L’ex-coach absent lors du plus grand succès
Mais comment en est-on arrivés là? Retour en arrière, en juillet 2021, à Tokyo. Grâce à une course folle, Desplanches remporte le bronze olympique sur 200 mètres en 4 nages, mettant ainsi fin à 37 ans de disette pour la natation Suisse. Son coach de l’époque, Fabrice Pellerin, n’était pas présent. Déçue par cette décision, la star de la natation a décidé de changer d’air. «Philippe m’a toujours attiré, alors je me suis dit que j’allais jeter un coup d’œil», confiait-il à Blick à l’automne.
Avec Charlotte Bonnet, il quitte Nice pour Martigues, près de Marseille. Nouvel entraîneur, nouveau groupe, nouvelles méthodes. Au vu de son palmarès, Jérémy Desplanches devrait facilement s’adapter à ces conditions. Il n’en est rien. C’est un plongeon dans l’inconnu. «Je commence seulement à m’habituer à l’intensité de Martigues. Non, même pas à m’habituer — je survis.»
Philippe Lucas est toutefois satisfait de «Jéjé», comme il l’appelle affectueusement. «Ce groupe est un peu dur pour lui, car il n’est pas habitué à ce travail. Mais il s’accroche et a un objectif clair. C’est un garçon très professionnel.»
«La difficulté a été augmentée de trois niveaux»
La quantité plutôt que la qualité. Tout cela avec le grand objectif d’être au moins une seconde plus rapide aux Jeux olympiques de 2024 à Paris. Certes, il a décroché la médaille de bronze dans les 50 derniers mètres à Tokyo, mais il a en même temps perdu cette même seconde sur les deux premiers. «Je veux m’améliorer, et j’ai donc augmenté la difficulté de trois niveaux.»
Après deux heures et demie, l’entraînement dans l’eau est terminé.

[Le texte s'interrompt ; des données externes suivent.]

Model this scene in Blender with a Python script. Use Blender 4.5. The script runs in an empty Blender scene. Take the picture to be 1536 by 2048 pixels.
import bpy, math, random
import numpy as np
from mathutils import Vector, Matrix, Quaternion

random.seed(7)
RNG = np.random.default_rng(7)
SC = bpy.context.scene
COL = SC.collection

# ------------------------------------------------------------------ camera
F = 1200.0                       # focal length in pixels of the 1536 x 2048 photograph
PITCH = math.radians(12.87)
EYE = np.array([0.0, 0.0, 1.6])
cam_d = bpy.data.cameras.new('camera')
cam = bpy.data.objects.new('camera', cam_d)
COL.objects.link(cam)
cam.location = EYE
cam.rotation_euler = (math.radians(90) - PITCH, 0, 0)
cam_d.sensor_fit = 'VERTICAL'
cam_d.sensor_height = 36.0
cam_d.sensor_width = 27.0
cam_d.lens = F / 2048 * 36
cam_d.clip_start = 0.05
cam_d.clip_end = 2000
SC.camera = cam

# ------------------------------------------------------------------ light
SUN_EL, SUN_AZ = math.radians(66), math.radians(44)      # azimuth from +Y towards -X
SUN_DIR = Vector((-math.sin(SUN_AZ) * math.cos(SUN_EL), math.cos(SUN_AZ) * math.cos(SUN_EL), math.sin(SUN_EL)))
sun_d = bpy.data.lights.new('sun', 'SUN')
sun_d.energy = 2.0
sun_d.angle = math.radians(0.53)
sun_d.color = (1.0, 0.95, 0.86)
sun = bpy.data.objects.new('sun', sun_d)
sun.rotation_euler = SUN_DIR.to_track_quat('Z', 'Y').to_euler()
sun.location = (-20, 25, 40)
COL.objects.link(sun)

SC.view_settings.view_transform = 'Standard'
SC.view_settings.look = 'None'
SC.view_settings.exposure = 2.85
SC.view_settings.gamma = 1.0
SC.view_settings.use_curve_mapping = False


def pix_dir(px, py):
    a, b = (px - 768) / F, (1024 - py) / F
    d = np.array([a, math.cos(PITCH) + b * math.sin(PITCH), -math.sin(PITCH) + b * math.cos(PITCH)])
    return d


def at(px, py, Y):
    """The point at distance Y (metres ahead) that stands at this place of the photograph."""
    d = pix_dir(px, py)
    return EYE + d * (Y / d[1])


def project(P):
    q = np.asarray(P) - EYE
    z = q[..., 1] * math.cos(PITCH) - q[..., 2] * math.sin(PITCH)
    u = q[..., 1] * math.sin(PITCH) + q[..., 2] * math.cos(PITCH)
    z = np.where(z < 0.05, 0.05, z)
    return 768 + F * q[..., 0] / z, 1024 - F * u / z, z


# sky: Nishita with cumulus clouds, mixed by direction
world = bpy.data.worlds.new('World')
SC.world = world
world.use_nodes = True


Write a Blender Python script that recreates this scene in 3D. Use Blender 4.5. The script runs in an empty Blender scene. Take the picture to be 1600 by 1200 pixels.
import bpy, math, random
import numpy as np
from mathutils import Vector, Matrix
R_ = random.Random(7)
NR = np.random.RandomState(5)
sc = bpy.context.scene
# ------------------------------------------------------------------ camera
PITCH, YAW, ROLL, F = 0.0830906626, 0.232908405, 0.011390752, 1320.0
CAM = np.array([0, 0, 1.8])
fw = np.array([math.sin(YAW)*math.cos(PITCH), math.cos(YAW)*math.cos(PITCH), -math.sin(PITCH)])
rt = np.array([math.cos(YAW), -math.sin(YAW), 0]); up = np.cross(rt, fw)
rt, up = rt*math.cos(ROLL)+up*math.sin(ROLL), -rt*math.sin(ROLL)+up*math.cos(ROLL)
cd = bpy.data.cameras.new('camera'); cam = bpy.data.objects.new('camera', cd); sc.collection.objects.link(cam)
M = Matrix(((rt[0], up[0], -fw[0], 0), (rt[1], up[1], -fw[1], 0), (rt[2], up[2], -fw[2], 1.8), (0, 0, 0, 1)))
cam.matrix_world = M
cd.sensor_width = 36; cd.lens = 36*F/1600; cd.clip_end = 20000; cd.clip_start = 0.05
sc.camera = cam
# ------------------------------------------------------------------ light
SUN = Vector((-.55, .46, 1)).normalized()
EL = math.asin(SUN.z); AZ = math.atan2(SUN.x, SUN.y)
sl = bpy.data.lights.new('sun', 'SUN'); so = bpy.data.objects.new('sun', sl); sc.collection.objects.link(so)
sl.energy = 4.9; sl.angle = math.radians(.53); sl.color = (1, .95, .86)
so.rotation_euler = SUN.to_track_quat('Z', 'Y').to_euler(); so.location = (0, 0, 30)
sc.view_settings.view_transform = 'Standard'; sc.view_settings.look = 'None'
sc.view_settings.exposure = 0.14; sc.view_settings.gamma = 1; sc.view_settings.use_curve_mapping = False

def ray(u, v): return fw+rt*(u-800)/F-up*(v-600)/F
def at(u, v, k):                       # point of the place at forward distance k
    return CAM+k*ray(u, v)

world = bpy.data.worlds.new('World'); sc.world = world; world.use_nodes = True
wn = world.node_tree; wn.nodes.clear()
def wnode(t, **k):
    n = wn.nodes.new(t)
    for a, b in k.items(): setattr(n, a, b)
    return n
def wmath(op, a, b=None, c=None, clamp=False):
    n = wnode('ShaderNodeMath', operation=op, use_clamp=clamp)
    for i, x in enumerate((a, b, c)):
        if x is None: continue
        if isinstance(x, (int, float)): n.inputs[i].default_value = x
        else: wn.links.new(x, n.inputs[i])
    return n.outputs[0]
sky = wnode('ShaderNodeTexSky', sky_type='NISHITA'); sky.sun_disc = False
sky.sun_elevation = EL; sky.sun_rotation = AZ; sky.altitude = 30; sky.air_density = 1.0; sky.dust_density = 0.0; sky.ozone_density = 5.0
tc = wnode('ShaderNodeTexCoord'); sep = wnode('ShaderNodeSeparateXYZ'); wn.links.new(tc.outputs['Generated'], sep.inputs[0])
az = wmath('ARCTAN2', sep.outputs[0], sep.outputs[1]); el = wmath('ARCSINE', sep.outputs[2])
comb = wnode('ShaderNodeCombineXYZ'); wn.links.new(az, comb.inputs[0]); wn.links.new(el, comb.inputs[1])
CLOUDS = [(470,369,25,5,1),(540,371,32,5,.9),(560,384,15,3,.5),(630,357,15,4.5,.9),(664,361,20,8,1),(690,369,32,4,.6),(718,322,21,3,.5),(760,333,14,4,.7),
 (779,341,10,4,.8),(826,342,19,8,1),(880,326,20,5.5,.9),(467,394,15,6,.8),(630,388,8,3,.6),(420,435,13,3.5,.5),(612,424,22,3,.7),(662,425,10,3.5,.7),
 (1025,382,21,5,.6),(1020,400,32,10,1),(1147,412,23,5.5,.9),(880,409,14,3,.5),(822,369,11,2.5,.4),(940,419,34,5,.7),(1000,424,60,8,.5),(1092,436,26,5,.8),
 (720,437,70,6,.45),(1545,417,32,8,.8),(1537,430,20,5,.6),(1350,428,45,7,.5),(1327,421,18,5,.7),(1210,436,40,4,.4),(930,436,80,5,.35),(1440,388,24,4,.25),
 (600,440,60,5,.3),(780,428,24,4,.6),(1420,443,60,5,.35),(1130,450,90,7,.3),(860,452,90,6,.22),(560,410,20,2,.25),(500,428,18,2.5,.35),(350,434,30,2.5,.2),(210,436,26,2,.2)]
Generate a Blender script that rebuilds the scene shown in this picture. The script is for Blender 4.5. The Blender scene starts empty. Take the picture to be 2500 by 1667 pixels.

Le premier, bien sûr. Le soleil brille désormais sur Martigues. Pour le groupe de nageurs, une pause de quatre heures s’impose. Manger, dormir deux heures et demie et manger à nouveau — tel est le programme de Jérémy Desplanches et Charlotte Bonnet.
L’après-midi, les nageurs peuvent eux aussi se défouler dans la salle de fitness, avant de parcourir à nouveau des kilomètres dans la piscine. Crawl, dos, papillon et brasse — toutes les nages sont affûtées. Après cinq heures dans l’eau, Jérémy Desplanches est épuisé.
Le réservoir est vide
Après une telle journée, il ne reste pas beaucoup d’énergie pour autre chose. La plupart du temps, il va se coucher à 21h30. De toute façon, il n’y a pas grand-chose à faire à Martigues. «Ici, il y a moins de distractions qu’à Nice. C’est idéal pour la natation, concède sa fiancée Charlotte Bonnet. Mais je ne voudrais pas rester ici à vie.»
Jérémy Desplanches abonde dans son sens. La petite ville est surnommée la «Venise provençale» en raison de ses nombreux canaux. «C’est une belle ville. Mais je viens de Genève et avant, je m’entraînais à Nice. Ce sont deux grandes villes.»
Sur le plan sportif, le couple de nageurs entend tirer le meilleur de son séjour dans la cité portuaire. Dans leur vie privée, ils sont toutefois occupés depuis quelques mois par la planification de leur mariage. Pendant les vacances de l’année dernière, Jérémy Desplanches a demandé la main de Charlotte Bonnet. La grande fête devrait avoir lieu à l’été 2023. «Ce n’est pas du travail en moins, souffle-t-il. Et on a un problème avec le lieu, puisque j’ai des amis en Suisse et en France et qu’elle a des amis dans toute la France.»
Dans la même équipe que sa fiancée
C’est pendant leur séjour à Nice que Jérémy Desplanches et Charlotte Bonnet se sont rencontrés et sont tombés amoureux. S’entraîner et participer à des compétitions avec sa compagne — une situation plutôt particulière. Mais pour le Genevois, c’est l’idéal. «Nous nous entraînons ensemble, mais lorsque nous participons à des compétitions, je représente la Suisse et elle la France. Ainsi, nous nous voyons toujours, nous nous encourageons. Le reste du temps, chacun est de son côté.»
La situation actuelle convient aux deux. Mais quelque chose ronge Jérémy Desplanches: il a le mal du pays. Et ce, même après plus de sept ans en France. «La Suisse me manque tellement. Les gens, la propreté, les montagnes, les lacs, le chocolat, la fondue… Oh la la.»
Actuellement, il n’a que les championnats du monde de Budapest en tête. Même s’il est en pleine saison de transition, il vise la finale du 200 mètres 4 nages ce mardi. Après, tout sera possible. Samedi, lors de la première épreuve dans la capitale hongroise, il n’a pas encore atteint sa vitesse de croisière.
Sur 100 m brasse, il a nagé en 1'01"24 presque une seconde de plus que son record de Suisse de Tokyo. Et cela était synonyme d’élimination en séries. Même si les autres résultats ne sont pas encore au rendez-vous, ce ne serait pas une raison pour faire l’autruche. Car tout comptera à Paris, en 2024.